Two things here. One, if today’s right-wing politicians have taught us anything, it’s that the people who condemn homosexuality the loudest are the ones who are, by far, the most likely to get caught with a man in an airport, truck stop, or public park bathroom.

And two, while such a venomous anti-gay speech could seem to shut the door on this entire “was he/wasn’t he?” argument — this speech actually fits in with the mores of the era. Even if Shakespeare was gay, the societal attitude toward homosexuality lined up with the rant above. Even though Troilus and Cressida is set during the Trojan War, the speech there reflects the Elizabethan attitudes toward homosexuality.

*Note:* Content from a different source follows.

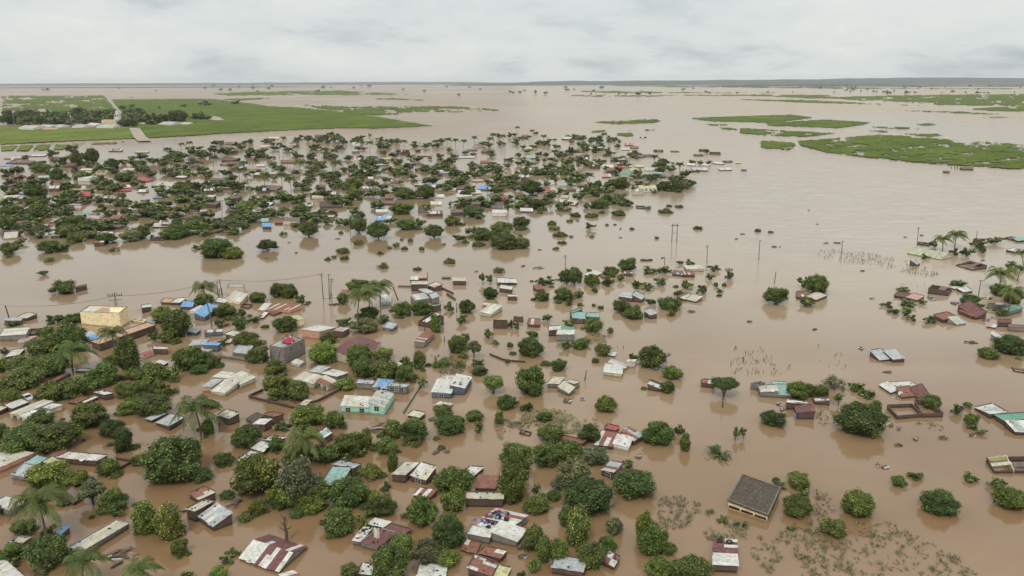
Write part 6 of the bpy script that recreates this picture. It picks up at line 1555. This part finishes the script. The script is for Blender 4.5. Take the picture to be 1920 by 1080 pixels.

A lot of the speculation about Shakespeare’s sexuality is because he would’ve had to be coy and ambiguous about it in his writing — “coming out” wasn’t an option.

To wrap up, there’s, clearly, no definitive evidence that Shakespeare was gay. It’s all speculative and ambiguous. Unless someone uncovers some new piece of evidence, the debate will quietly, eternally push on.

I don’t find any of the stuff presented above to be a good enough piece of evidence to lead me to a verdict. Like so many other things, it’s a circular, unresolvable argument that’s more entertaining to debate than actually solve.

To paraphrase and bastardize the end of Sonnet 18, so long as men can breathe or eyes can see, so long will this debate live on and give life to longtail traffic for this blog post.